(February 12, 2018 at 4:09 pm)possibletarian Wrote:(February 12, 2018 at 1:44 pm)SteveII Wrote: It would be up to the atheist to explain everything without logical contradictions. Proving that possible worlds semantics must assume existence is a far cry from having an explanatory ultimate for it. You can't use logic to create existence (a concept has no causal power)--you must answer the actual question--why is there something rather than nothing. If you listen to Dean Rickles again, you will notice that he never actually answers the question posed to him. You can say that is a meaningless question, but that is really just part and parcel to admitting you are stuck with a brute fact--a fact you can't explain.

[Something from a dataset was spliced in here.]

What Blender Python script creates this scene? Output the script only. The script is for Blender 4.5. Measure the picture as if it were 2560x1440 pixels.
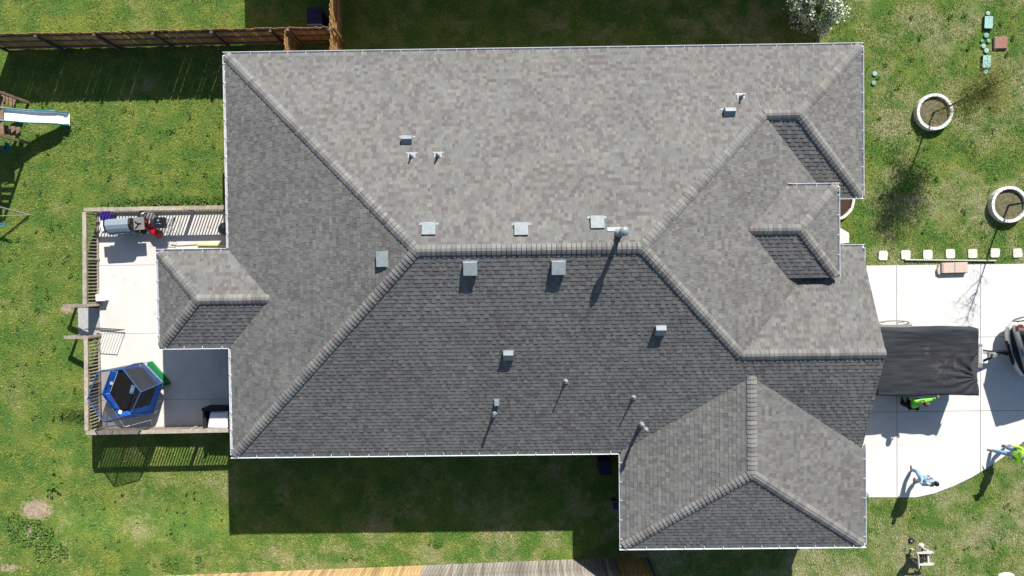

We know the universe exists, and we can prove it. Have you an example of a nothing that could exist in it's place?
What you don't want to do is interchange the word 'universe' (a concrete contingent object) with 'exist' (a concept). They are not even synonyms. You can easily posit a possible world where something else besides our universe exists.
Quote:To ask why is there A and not B, we first both have to be sure that A and B are possibilities, we know that A (The universe) does exist, there is no, not universe to exist is there ?

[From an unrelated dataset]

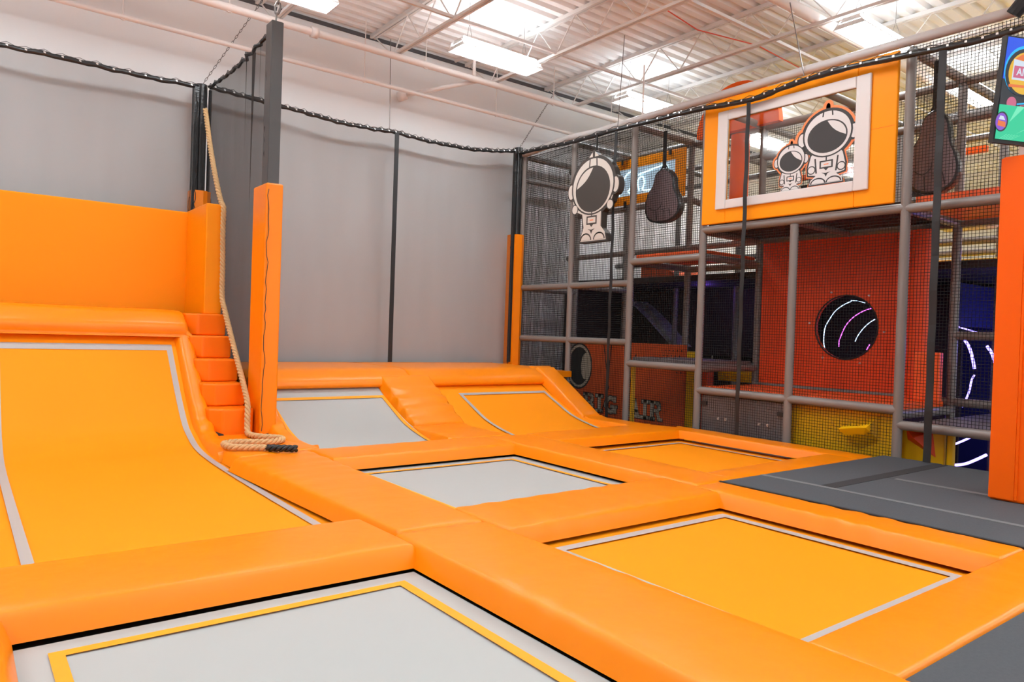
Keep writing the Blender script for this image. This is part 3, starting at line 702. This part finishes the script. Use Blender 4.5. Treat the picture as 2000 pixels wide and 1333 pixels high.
# amber panel with window
ap = empty('window_board', 'big amber panel with white framed window and astronaut stickers', 'panel')
def framep(x0, x1, y0, y1, z0, z1, a, b, c, d):
    mb = MB(); mb.box(x0, x1, y0, a, z0, z1); mb.box(x0, x1, b, y1, z0, z1); mb.box(x0, x1, a, b, z0, c); mb.box(x0, x1, a, b, d, z1); return mb
AX = XP-.06
bevel(framep(AX-.02, AX+.03, 3.80, 6.38, 2.77, 4.44, 4.25, 6.0, 3.06, 4.14).build('panel_sheet', 'amber', ap), .012)
bevel(framep(AX-.055, AX-.02, 4.08, 6.14, 2.95, 4.26, 4.25, 5.98, 3.07, 4.13).build('window_frame', 'white', ap), .012)
MB().box(AX-.006, AX-.002, 4.25, 6.0, 3.06, 4.14).build('window_pane', 'clear', ap)
for z in (3.62,): MB().box(AX-.0215, AX-.0195, 3.82, 4.07, z, z+.004).build('seam', 'padred', ap)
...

Actually, we are NOT asking why there is A and not B. We are asking why is there A instead of not A. In other words "why is there a universe where there didn't have to be one?"
Quote:The reason he says it is meaningless as I understand it is because nothing is not a possible scenario. It's a bit like asking why is that cloud not a non cloud.
When you say "nothing is not a possible scenario", okay, I don't think that nothing is a possible scenario either (for different reasons). However it seems you might be taking that sentence to mean that the universe must then exist necessarily, in which cae you are very much mistaken. Rickles makes it quite clear that concrete objects (and he mentions the universe as one of his examples) are all contingent entities--relying on something else for their existence. His answer is that the concept of existence must necessarily exist because you need it as a foundation to explain literally everything else. Concepts cannot cause anything. He never told us what he thought the cause of everything else was.